Our basement has a bunch of recessed can lights in the ceiling. Like, 16 of them total, if you count the two in the stairwell. Originally they were all populated with 65 W incandescent flood lamps. Quite a while ago, I replaced them with CFL bulbs that only required 15 W each. Since I was using the basement as my home office, that was quite a savings. Assuming the lights were on around 12 hours a day, it saved roughly 9.6 kWH of electricity daily. Those CFL lamps were not cheap, about $14 each as I recall… but they paid for themselves in under a year, if I remember the math right.
Of course CFL lamps don’t turn on at full brightness immediately. They took a few seconds to get up to snuff, maybe half a minute or so after they were installed. It was OK, not great, but not bad at all considering the energy saved. Over time, though, they took longer and longer to turn on. They were also getting dimmer and dimmer over time. Lately it’s been turn on the lights, then go do something else for five minutes or so — and the light is still not great. It was time to replace them.
I ordered a batch of Feit 90+ CRI 75 W replacement, dimmable LED retrofit kits. These replace the lamp and trim, and give substantially more light for roughly the same power consumption. They’re rated at 14 W and 850 lumens. So far I’ve installed 10 of the 16, and the difference is striking. Of course they reach full brightness as soon as you flip the switch, which is nice. They’re also quite a bit brighter than the CFLs ever were, so the amount of available light as gone from inadequate or barely adequate to “plenty”. And these were cheap, at an average of less than $7.50 per fixture after shipping.

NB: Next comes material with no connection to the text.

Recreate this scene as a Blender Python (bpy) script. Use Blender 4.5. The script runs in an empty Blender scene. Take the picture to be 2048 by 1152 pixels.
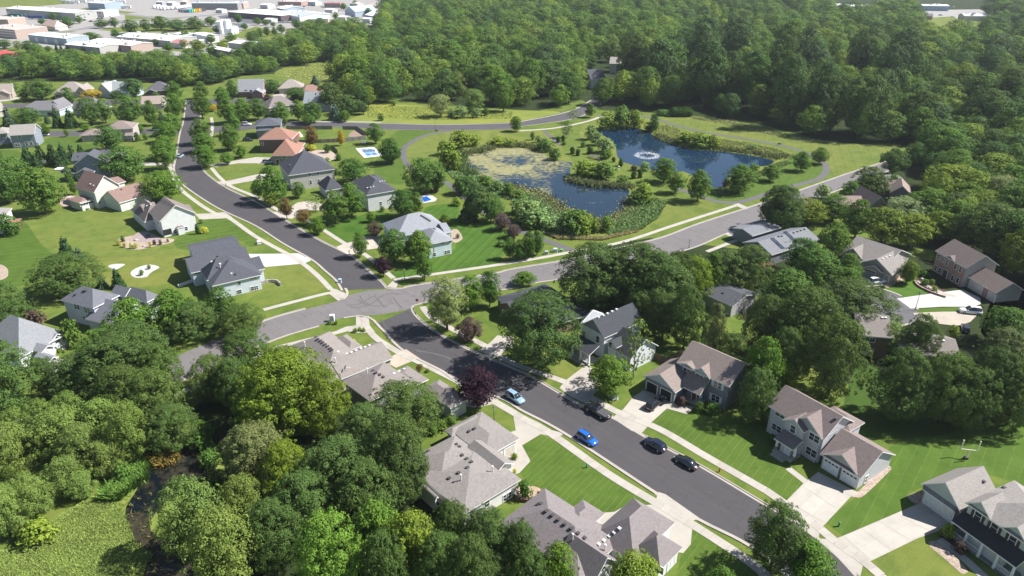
import bpy, bmesh, math, random
import numpy as np
from mathutils import Vector, Matrix
from mathutils.geometry import tessellate_polygon

# ------------------------------------------------------------------ camera, sky, sun, exposure
SC = bpy.context.scene
COL = SC.collection
R = math.radians
FOC, CAMH = 1420.0, 86.0                      # focal length in photo pixels, drone height in metres
TH = math.atan2(706.0, 1420.0)                # downward pitch
cd = bpy.data.cameras.new('camera'); cam = bpy.data.objects.new('camera', cd); COL.objects.link(cam)
cd.sensor_width = 36.0; cd.lens = 36.0*FOC/2048.0; cd.clip_start = 1.0; cd.clip_end = 20000.0
cam.location = (0, 0, CAMH); cam.rotation_euler = (math.pi/2-TH, 0, 0)
SC.camera = cam
SUN_AZ, SUN_EL = 8.0, 47.0                   # degrees from +X towards +Y, degrees above the ground
world = bpy.data.worlds.new('World'); SC.world = world; world.use_nodes = True
wn = world.node_tree.nodes; wl = world.node_tree.links
sky = wn.new('ShaderNodeTexSky'); sky.sky_type = 'NISHITA'; sky.sun_disc = False
sky.sun_elevation = R(SUN_EL); sky.sun_rotation = R(90-SUN_AZ); sky.altitude = 300; sky.air_density = 1.0; sky.dust_density = 0.6
wn['Background'].inputs['Strength'].default_value = 0.064
wl.new(sky.outputs[0], wn['Background'].inputs['Color'])
sd = bpy.data.lights.new('sun', 'SUN'); sd.energy = 5.0; sd.angle = R(0.53); sd.color = (1.0, 0.975, 0.93)
sun = bpy.data.objects.new('sun', sd); COL.objects.link(sun)
sv = Vector((math.cos(R(SUN_EL))*math.cos(R(SUN_AZ)), math.cos(R(SUN_EL))*math.sin(R(SUN_AZ)), math.sin(R(SUN_EL))))
sun.rotation_euler = (-sv).to_track_quat('-Z', 'Y').to_euler(); sun.location = (200, 60, 300)
SC.view_settings.view_transform = 'Standard'; SC.view_settings.look = 'None'
SC.view_settings.exposure = 1.10; SC.view_settings.gamma = 1.0; SC.view_settings.use_curve_mapping = False
SC.cycles.use_denoising = True
SC.cycles.max_bounces = 5; SC.cycles.diffuse_bounces = 3; SC.cycles.glossy_bounces = 3; SC.cycles.transmission_bounces = 4
SC.cycles.transparent_max_bounces = 6; SC.cycles.sample_clamp_indirect = 4.0

# ------------------------------------------------------------------ photo pixel <-> place
FW = np.array([0, math.cos(TH), -math.sin(TH)]); RT = np.array([1.0, 0, 0]); UP = np.array([0, math.sin(TH), math.cos(TH)])
CAM = np.array([0, 0, CAMH])
def ray(u, v): return FW*FOC + RT*(u-1024.0) + UP*(576.0-v)
def G(u, v, z=0.0):
    d = ray(u, v); t = (z-CAMH)/d[2]
    return np.array([d[0]*t, d[1]*t, z])
def PX(p):
    q = np.asarray(p, float)-CAM; a = q@FW
    return 1024+FOC*(q@RT)/a, 576-FOC*(q@UP)/a
def scale_at(p): return FOC/((np.asarray(p, float)-CAM)@FW)      # photo pixels per metre
def Z(x0, y0, s): return lambda x, y: (x0+x/s, y0+y/s)            # reads a point off an enlarged crop
def height_to(b, vt):                                            # height above ground point b that reaches row vt
    lo, hi = 0.0, 60.0
    for _ in range(30):
        m = (lo+hi)/2
        if PX((b[0], b[1], m))[1] > vt: lo = m
        else: hi = m
    return (lo+hi)/2

_s = G(1314, 984)-G(1131, 864); STREET = math.atan2(_s[1], _s[0])
# ------------------------------------------------------------------ object helpers
def tag(o, label=None, cat=None, group=None, kind=None):
    if label: o['label'] = label
    if cat: o['category'] = cat
    if group: o['group'] = group
    if kind: o['kind'] = kind
    return o
def link(name, data, parent=None, mat=None, loc=None):
    o = bpy.data.objects.new(name, data); COL.objects.link(o)
    if parent is not None: o.parent = parent
    if mat is not None and data is not None and not len(data.materials):
        data.materials.append(mat)
    if loc is not None: o.location = loc
    return o
def empty(name, loc=(0, 0, 0), rz=0.0, label=None, cat=None, group=None):
    o = bpy.data.objects.new(name, None); COL.objects.link(o); o.location = loc; o.rotation_euler = (0, 0, rz)
    o.empty_display_size = 0.5
    return tag(o, label, cat, group)
class MB:
    """collects simple solids into one mesh"""
    def __init__(s): s.v = []; s.f = []; s.m = []
    def add(s, vs, fs, mi=0):
        n = len(s.v); s.v += [tuple(map(float, p)) for p in vs]
        s.f += [tuple(n+i for i in f) for f in fs]; s.m += [mi]*len(fs); return s
    def box(s, x0, x1, y0, y1, z0, z1, mi=0):
        return s.add([(x0,y0,z0),(x1,y0,z0),(x1,y1,z0),(x0,y1,z0),(x0,y0,z1),(x1,y0,z1),(x1,y1,z1),(x0,y1,z1)],
              [(3,2,1,0),(4,5,6,7),(0,1,5,4),(1,2,6,5),(2,3,7,6),(3,0,4,7)], mi)
    def tube(s, p, q, r0, r1=None, n=8, mi=0, cap=True):
        r1 = r0 if r1 is None else r1
        p = np.array(p, float); q = np.array(q, float); d = q-p; d = d/np.linalg.norm(d)
        a = np.cross(d, [0, 0, 1.0]) if abs(d[2]) < .9 else np.cross(d, [1.0, 0, 0]); a /= np.linalg.norm(a); b = np.cross(d, a)
        vs = []
        for c, r in ((p, r0), (q, r1)):
            for i in range(n):
                t = 2*math.pi*i/n; vs.append(c+r*(math.cos(t)*a+math.sin(t)*b))
        fs = [(i, (i+1) % n, n+(i+1) % n, n+i) for i in range(n)]
        if cap: fs += [tuple(range(n-1, -1, -1)), tuple(range(n, 2*n))]
        return s.add(vs, fs, mi)
    def lathe(s, prof, n=16, c=(0, 0, 0), mi=0):
        vs = []; fs = []
        for r, z in prof:
            for i in range(n):
                t = 2*math.pi*i/n; vs.append((c[0]+r*math.cos(t), c[1]+r*math.sin(t), c[2]+z))
        for k in range(len(prof)-1):
            for i in range(n): fs.append((k*n+i, k*n+(i+1) % n, (k+1)*n+(i+1) % n, (k+1)*n+i))
        return s.add(vs, fs, mi)
    def prism(s, poly, z0, z1, mi=0):
        n = len(poly); vs = [(p[0], p[1], z0) for p in poly]+[(p[0], p[1], z1) for p in poly]
        tris = tessellate_polygon([[Vector((p[0], p[1], 0)) for p in poly]])
        fs = [(i, (i+1) % n, n+(i+1) % n, n+i) for i in range(n)]
        fs += [tuple(n+i for i in t) for t in tris]
        return s.add(vs, fs, mi)
    def mesh(s, name, mats, smooth=False):
        me = bpy.data.meshes.new(name); me.from_pydata(s.v, [], s.f)
        for m in (mats if isinstance(mats, (list, tuple)) else [mats]): me.materials.append(m)
        if any(s.m): me.polygons.foreach_set('material_index', s.m)
        bm = bmesh.new(); bm.from_mesh(me); bmesh.ops.recalc_face_normals(bm, faces=bm.faces); bm.to_mesh(me); bm.free()
        if smooth: me.polygons.foreach_set('use_smooth', [True]*len(me.polygons))
        me.update(); return me
    def obj(s, name, mats, parent=None, smooth=False, loc=None):
        return link(name, s.mesh(name, mats, smooth), parent, None, loc)

# ------------------------------------------------------------------ materials
MATS = {}
def lin(r, g, b):
    f = lambda c: (c/12.92 if c <= .04045 else ((c+.055)/1.055)**2.4)
    return (f(r/255), f(g/255), f(b/255))
class NT:
    def __init__(s, name):
        s.m = bpy.data.materials.new(name); s.m.use_nodes = True; s.t = s.m.node_tree; s.n = s.t.nodes
        s.b = s.n['Principled BSDF']; s.out = s.n['Material Output']
    def new(s, t, **k):
        n = s.n.new(t)
        for a, b in k.items(): setattr(n, a, b)
        return n
    def link(s, a, b): s.t.links.new(a, b)
    def pos(s, obj=False):
        if obj: return s.new('ShaderNodeTexCoord').outputs['Object']
        return s.new('ShaderNodeNewGeometry').outputs['Position']
    def noise(s, vec, scale, detail=3, rough=.55, dist=0):
        n = s.new('ShaderNodeTexNoise'); n.inputs['Scale'].default_value = scale; n.inputs['Detail'].default_value = detail
        n.inputs['Roughness'].default_value = rough; n.inputs['Distortion'].default_value = dist
        s.link(vec, n.inputs['Vector']); return n.outputs['Fac']
    def ramp(s, fac, stops):
        n = s.new('ShaderNodeValToRGB'); e = n.color_ramp.elements
        while len(e) < len(stops): e.new(.5)
        for i, (p, c) in enumerate(stops): e[i].position = p; e[i].color = (*c, 1) if len(c) == 3 else c
        s.link(fac, n.inputs['Fac']); return n.outputs['Color']
    def mix(s, fac, a, b, mode='MIX'):
        n = s.new('ShaderNodeMix', data_type='RGBA', blend_type=mode)
        for sock, val in ((n.inputs[0], fac), (n.inputs[6], a), (n.inputs[7], b)):
            if isinstance(val, (int, float)): sock.default_value = val
            elif isinstance(val, tuple): sock.default_value = (*val, 1) if len(val) == 3 else val
            else: s.link(val, sock)
        return n.outputs[2]
    def math(s, op, a, b=None, c=None):
        n = s.new('ShaderNodeMath', operation=op)
        for i, val in enumerate((a, b, c)):
            if val is None: continue
            if isinstance(val, (int, float)): n.inputs[i].default_value = val
            else: s.link(val, n.inputs[i])
        return n.outputs[0]
    def mapping(s, vec, scale=(1, 1, 1), rot=(0, 0, 0)):
        n = s.new('ShaderNodeMapping'); n.inputs['Scale'].default_value = scale; n.inputs['Rotation'].default_value = rot
        s.link(vec, n.inputs['Vector']); return n.outputs[0]
    def bump(s, h, strength=.3, dist=.02):
        n = s.new('ShaderNodeBump'); n.inputs['Strength'].default_value = strength; n.inputs['Distance'].default_value = dist
        s.link(h, n.inputs['Height']); s.link(n.outputs[0], s.b.inputs['Normal'])
    def fin(s, col=None, rough=.8, spec=.3, metal=0):
        if col is not None:
            if isinstance(col, tuple): s.b.inputs['Base Color'].default_value = (*col[:3], 1)
            else: s.link(col, s.b.inputs['Base Color'])
        s.b.inputs['Roughness'].default_value = rough; s.b.inputs['Specular IOR Level'].default_value = spec
        s.b.inputs['Metallic'].default_value = metal
        return s.m
def cached(f):
    def g(*a):
        k = (f.__name__,)+a
        if k not in MATS: MATS[k] = f(*a)
        return MATS[k]
    return g
def sc(c, k): return tuple(x*k for x in c)
@cached
def m_plain(c, rough=.6, spec=.4, var=.12):
    t = NT('paint'); n = t.noise(t.pos(), 1.7, 4)
    return t.fin(t.ramp(n, [(.25, sc(c, 1-var)), (.75, sc(c, 1+var))]), rough, spec)
@cached
def m_gloss(c, rough=.18, metal=0.0, coat=1.0):
    t = NT('car_paint'); t.fin(c, rough, .5, metal); t.b.inputs['Coat Weight'].default_value = coat; t.b.inputs['Coat Roughness'].default_value = .05
    return t.m
@cached
def m_glass(c=(.02, .026, .034)):
    t = NT('window_glass'); n = t.noise(t.pos(), .9, 2)
    return t.fin(t.ramp(n, [(.35, c), (.75, sc(c, 2.6))]), .06, .8)
@cached
def m_siding(c, pitch=.16):
    c = sc(c, .86); t = NT('siding'); p = t.pos(); sp = t.new('ShaderNodeSeparateXYZ'); t.link(p, sp.inputs[0])
    w = t.math('FRACT', t.math('MULTIPLY', sp.outputs[2], 1/pitch))
    line = t.math('LESS_THAN', w, .14)
    n = t.noise(p, .8, 4)
    base = t.ramp(n, [(.3, sc(c, .93)), (.7, sc(c, 1.05))])
    t.bump(w, .4, .02)
    return t.fin(t.mix(t.math('MULTIPLY', line, .35), base, sc(c, .5)), .65, .3)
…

The real surprise was how long those CFLs had been in place. I didn’t realize it, but I found a notation on one that it was installed in mid-2007. I’m pretty sure that was a replacement for one of the failed original lamps, because they were supposedly warrantied for a few years. I’ll say this — after eleven years, those CFL bulbs owe me nothing. If I get the same life out of the LEDs I’ll be a happy guy.
Now to figure out how we’re supposed to dispose of CFL bulbs. I’m pretty sure they’re not supposed to go in the garbage, and I’ve got a pile of them now.